The Atlas vs texas . The Atlas belongs to the "true cedars" with " acidic, smoky and leathery facets. The Texas : red wood junipers.
Perfumes: Light Blue by DG

Saturday, November 14, 2009

Guerlain Apres L'ondee

Lovely, delicate, I smell some violet and Iris... but it disappeared in less than an hour. Boisdejamin's favourite Guerlain, a bit of a flop for me. Decidedly , the violet is not my favorite note either. I'm not sure why because I love the scent of the actual flowers.

Wednesday, November 11, 2009

Delicious closet queen.
Delicious Closet Queen Notes
Violet leaf, citrus, geranium, iris butter, cedar, patchouli, vetiver, strawberry, rose absolute, sandalwood, leather, tonka bean, benzoin, opoponax

It's heating up on my skin and smells really sensual. Might be just in my head because it reminds me of Bubu.


Rossy de palma.
A gothic, bleeding rose, this is a fierce, passionate fragrance that blends rose with jasmine for an extra floral impact, then spikes the opulent mix with ginger and black pepper. The seductive concoction rests on a pitch-black base of patchouli, incense and cacao, a captivating abyss into which one is eager to fall. A promise and a threat.
Rossy de Palma Notes
Ginger, black pepper, bergamot, Bulgarian rose, jasmine, benzoin, incense, cacao and patchouli."
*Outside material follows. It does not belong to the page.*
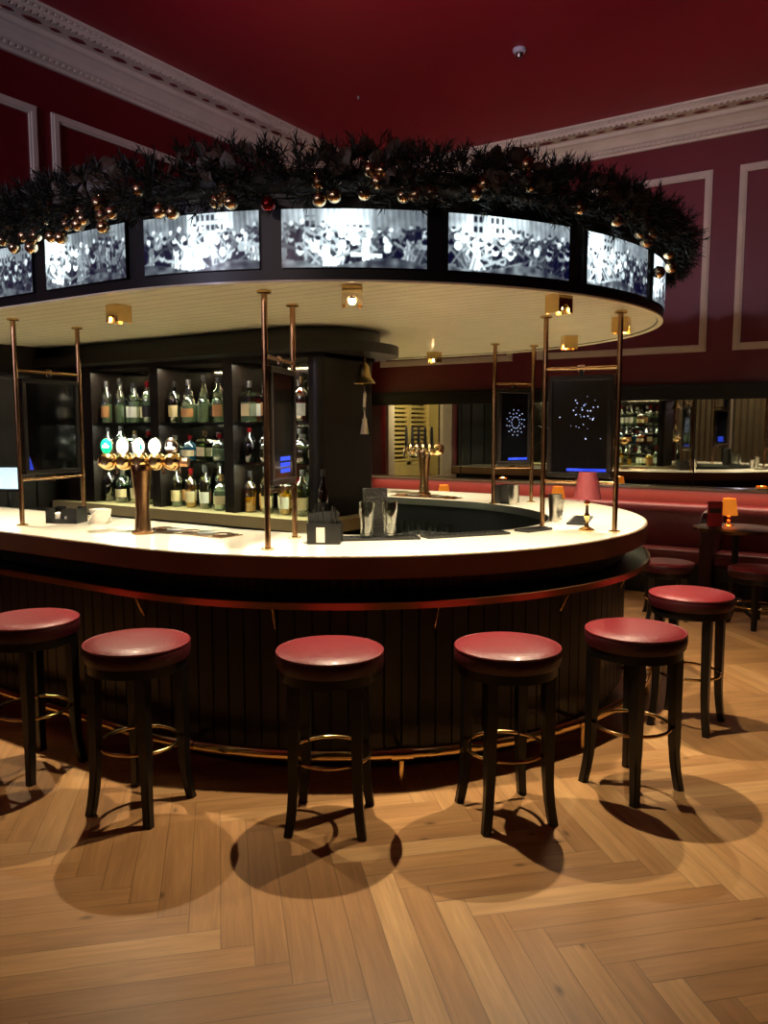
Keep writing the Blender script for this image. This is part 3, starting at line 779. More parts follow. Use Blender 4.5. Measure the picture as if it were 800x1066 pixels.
def rel(r, a): return (CU + r * math.cos(math.radians(a)), CV + r * math.sin(math.radians(a)))
pole_frame((-4.42, 2.78), (-4.46, 3.24), 'brass pole pair with cross rails at the left end of the bar', 'dark framed screen hung between the leftmost brass poles above the black caddy', 'wedge')
pole_frame((-2.555, 2.872), (-2.71, 3.262), 'brass pole pair seen edge on beside the black napkin caddy', 'dark framed screen seen nearly edge on with small blue blocks', 'tall')
pole_frame((-1.36, 4.43), (-1.775, 4.39), 'brass pole pair at the rounded right end of the bar by the red lamp', 'large dark framed screen at the right end of the bar, above the red lamp', 'scatterbase')
pole_frame((-2.47, 5.87), (-2.665, 5.59), 'brass pole pair on the far side of the bar', 'dark framed screen on the far side of the bar with a round dot burst', 'burstbase')

# ------------------------------------------------------------------ canopy lamps
def make_lamp(loc, rz, label, power):
    base = tag(empty('canopy_downlight', loc, rz), label, 'ceiling light', 'brass cube downlights under the canopy')
    s = .046; h = .088; t = .004
    bm = bmesh.new()
    # four walls, two with an arched opening
    def arch_wall(M):
        n = 10; r_ = .026; zc = -h + .012
        outer = [(-s, -h), (-s, 0), (s, 0), (s, -h), (r_, -h), (r_, zc)]
        arc = [(r_ * math.cos(PI * k / n), zc + r_ * 1.05 * math.sin(PI * k / n)) for k in range(1, n)]
        poly = outer + arc + [(-r_, zc), (-r_, -h)]
        a = [bm.verts.new(M @ Vector((x, 0, z))) for x, z in poly]; b_ = [bm.verts.new(M @ Vector((x, t, z))) for x, z in poly]
        bm.faces.new(a); bm.faces.new(b_)
        for i in range(len(poly)): bm.faces.new((a[i], a[(i + 1) % len(poly)], b_[(i + 1) % len(poly)], b_[i]))
    arch_wall(Matrix.Translation((0, -s, 0)))
    arch_wall(Matrix.Rotation(PI, 4, 'Z') @ Matrix.Translation((0, -s, 0)))
    bx(bm, -s, -s + t, -s + t, s - t, -h, 0); bx(bm, s - t, s, -s + t, s - t, -h, 0)
    bx(bm, -s + t, s - t, -s + t, s - t, -.006, 0)
    new_obj('cube_housing', bm, M_brass, base)
    bm = bmesh.new(); lathe(bm, [(.02, -.006), (.02, -.05), (.017, -.055)], 16); new_obj('lamp_holder', bm, M_plastic, base, True)
    bm = bmesh.new(); lathe(bm, [(.006, -.05), (.016, -.056), (.018, -.066), (.012, -.078), (0, -.082)], 16); new_obj('bulb', bm, M_bulb, base, True)
    sp = spot((loc[0], loc[1], loc[2] - h - .006), power, WARM, 110, 1.0, .014)
    return base
LP = [((-3.50, 2.80), 'brass cube downlight under the canopy, leftmost, above the beer taps', 1),
      ((-2.15, 3.01), 'brass cube downlight under the canopy above the two tall glasses', 1),
      ((-1.45, 3.74), 'brass cube downlight under the canopy between the middle and right screens', 1),
      ((-1.44, 4.70), 'brass cube downlight under the canopy behind the rightmost pole', 1),
      ((-2.03, 5.45), 'brass cube downlight below the far edge of the canopy, right of the far poles', 1),
      ((-3.40, 5.95), 'small brass cube downlight under the far canopy above the second beer tap', 1),
      ((-4.95, 2.80), 'brass cube downlight beyond the left edge of the view', 1)]
LAMP_W = 200
for (p, lab, k) in LP:
    a = math.atan2(p[1] - CV, max(p[0] - CU, 0.0001)) if p[0] > CU else (-PI / 2 if p[1] < CV else PI / 2)
    make_lamp((p[0], p[1], ZS - .001), a + PI / 2, lab, LAMP_W * k)

# ------------------------------------------------------------------ bar stools
def leg_bm(sx, sy, H_, r0, r1, w0=.0235, w1=.018):
    # square section leg along a diagonal, straight above and kicking out at the foot
    bm = bmesh.new(); n = 14; rings = []
    for k in range(n + 1):
        t = k / n; z = H_ * (1 - t)
        low = max(0, (t - .62) / .38)
        r = r0 + (r1 - r0) * (.25 * t + .75 * low ** 2)
        w_ = w0 + (w1 - w0) * t
        c = Vector((sx * r * .7071, sy * r * .7071, z))
        rings.append([bm.verts.new(c + Vector((a * w_, b_ * w_, 0))) for a, b_ in ((-1, -1), (1, -1), (1, 1), (-1, 1))])
    for A, B in zip(rings, rings[1:]):
        for k in range(4): bm.faces.new((A[k], A[(k + 1) % 4], B[(k + 1) % 4], B[k]))
    bm.faces.new(rings[0]); bm.faces.new(rings[-1])
    bmesh.ops.bevel(bm, geom=[e for e in bm.edges if abs((e.verts[0].co - e.verts[1].co).z) > .02], offset=.004, segments=2, affect='EDGES')
    return bm
def make_stool(H_=.755, R_=.225, ringz=.298, name='bar_stool'):
    base = empty(name)
    bm = bmesh.new(); lathe(bm, [(0, H_ - .002), (R_ * .35, H_), (R_ * .7, H_ - .003), (R_ * .9, H_ - .009), (R_ * .965, H_ - .017)], 48, cap=False)
    new_obj('seat_top', bm, M_leather, base, True)
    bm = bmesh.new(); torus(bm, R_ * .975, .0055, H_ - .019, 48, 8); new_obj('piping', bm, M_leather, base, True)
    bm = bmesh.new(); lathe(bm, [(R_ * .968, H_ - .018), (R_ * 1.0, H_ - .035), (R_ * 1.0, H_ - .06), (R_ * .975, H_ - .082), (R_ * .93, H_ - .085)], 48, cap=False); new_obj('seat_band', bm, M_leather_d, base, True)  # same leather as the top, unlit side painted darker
    bm = bmesh.new(); lathe(bm, [(0, H_ - .084), (R_ * .93, H_ - .084), (R_ * .93, H_ - .125), (R_ * .86, H_ - .130), (0, H_ - .130)], 40, cap=False); new_obj('apron', bm, M_black, base, True)
    for sx, sy in ((1, 1), (1, -1), (-1, 1), (-1, -1)):
        new_obj('leg', leg_bm(sx, sy, H_ - .12, R_ * .80, R_ * .95), M_black, base, True)
    bm = bmesh.new(); torus(bm, R_ * .80 - .012, .008, ringz, 48, 10); new_obj('foot_ring', bm, M_brass, base, True)
    return base
stool = make_stool()
ST = [((-3.49, 2.21), 5, 'red topped bar stool cut by the left edge of the view'),
      ((-2.73, 2.22), 12, 'red topped bar stool below the beer taps, second from the left'),
      ((-1.96, 2.575), 28, 'red topped bar stool nearest the middle of the bar, below the largest lit picture'),
      ((-1.37, 3.035), 49, 'red topped bar stool right of the middle, before the bend of the foot rail'),
      ((-.995, 3.60), 66, 'red topped bar stool overlapping the one behind it at the right end of the bar'),
      ((-.965, 4.57), 86, 'farthest red topped bar stool at the right end of the bar')]
for i, ((x, y), a, lab) in enumerate(ST):
    o = stool if i == 0 else dup_tree(stool)
    o.location = (x, y, 0); o.rotation_euler = (0, 0, math.radians(a)); tag(o, lab, 'bar stool', 'red topped stools around the bar')
low = make_stool(.50, .235, .17, 'low_stool')
for i, ((x, y), a, lab) in enumerate([((-1.72, 7.12), 20, 'low round stool with dark red seat, just behind the end of the bar ledge'), ((-1.0, 7.22), 50, 'low round stool with dark red seat in front of the small round table')]):
    o = low if i == 0 else dup_tree(low); o.location = (x, y, 0); o.rotation_euler = (0, 0, math.radians(a)); tag(o, lab, 'stool', 'low stools at the banquette')

# ------------------------------------------------------------------ banquette, ledge and mirror on the far wall
bq = tag(empty('banquette', (-1.0, VB, 0)), 'long red leather banquette seat along the mirrored wall', 'sofa')
def bq_part(name, bm, m, sm=False):
    for v in bm.verts: v.co -= Vector((-1.0, VB, 0))
    return new_obj(name, bm, m, bq, sm)
U0, U1 = UL + .4, UR - .05
def sweep_u(prof, u0, u1, n=2):
    bm = bmesh.new(); R_ = []
    for k in range(n): R_.append([bm.verts.new((u0 + (u1 - u0) * k / (n - 1), y, z)) for y, z in prof])
    for A, B in zip(R_, R_[1:]):
        for i in range(len(prof)): bm.faces.new((A[i], A[(i + 1) % len(prof)], B[(i + 1) % len(prof)], B[i]))
    bm.faces.new(R_[0]); bm.faces.new(R_[-1]); return bm
def rr_prof(y0, y1, z0, z1, r, n=5):
    p = []
    for cx, cz, a0 in ((y1 - r, z1 - r, 0), (y0 + r, z1 - r, PI / 2), (y0 + r, z0 + r, PI), (y1 - r, z0 + r, 3 * PI / 2)):
        for k in range(n + 1): a = a0 + PI / 2 * k / n; p.append((cx + r * math.cos(a), cz + r * math.sin(a)))
    return p
bq_part('base', sweep_u([(8.10, 0), (8.10, .32), (8.55, .32), (8.55, 0)], U0, U1), M_black)
SEG = [(U0, -3.55), (-3.54, -1.64), (-1.50, .45), (.46, 2.2)]
for a, b_ in SEG:
    bq_part('seat_cushion', sweep_u(rr_prof(8.03, 8.45, .32, .46, .045), a, b_), M_leather, True)
    back = [(8.40, .44), (8.395, .55), (8.40, .68), (8.42, .78), (8.455, .845), (8.50, .875), (8.56, .88), (8.60, .86), (8.60, .44)]
    bq_part('backrest', sweep_u(back, a, b_), M_leather, True)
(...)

Too much cacao. I see nothing dark in it. add spices and it's a full meal.

Monday, November 9, 2009

geisha Noire . A smoky amber

Notes on perfumes.

Ambre Narguile. NST : "Ambre Narguile is meant to evoke cashmere, and features notes of benzoin, labdanum, musk, vanilla, caramel, honey, sugared tonka bean, grilled sesame seeds, cinnamon, rum, coumarine and white orchids. "
It can only smell amber on the skin initially (maybe some of the top notes get lost by decanting...) After 2 hours there's not much left on my skin. Some shade of light floral dipped in honey on an amber backgound. I'd find the drydown interesting because of it's comfort notes and delicacy but my skin drowned too much of it. Secret Obsession might not be as elegantly composed but can't beat the price.

September 1st


Tuesday, January 6, 2009

Oh. Happy New Year!
I'm in a foul mood. But then again, nothing new about that and there's no reason to have it posted online. Some cognitive restructuring: the blog is not to have any whinning, only productive thoughts. So...
I've been reading Saramago's The siege of Lisbon and it's much of a dissapointment. Not much of an interesting story and there's only some traces of Saramago's brilliance, phrases that I should write down somewhere. Maybe here. Altogether it's not catchy enough and I don't know if some of its efervescence is lost in English or it's simply an empty (for me) story.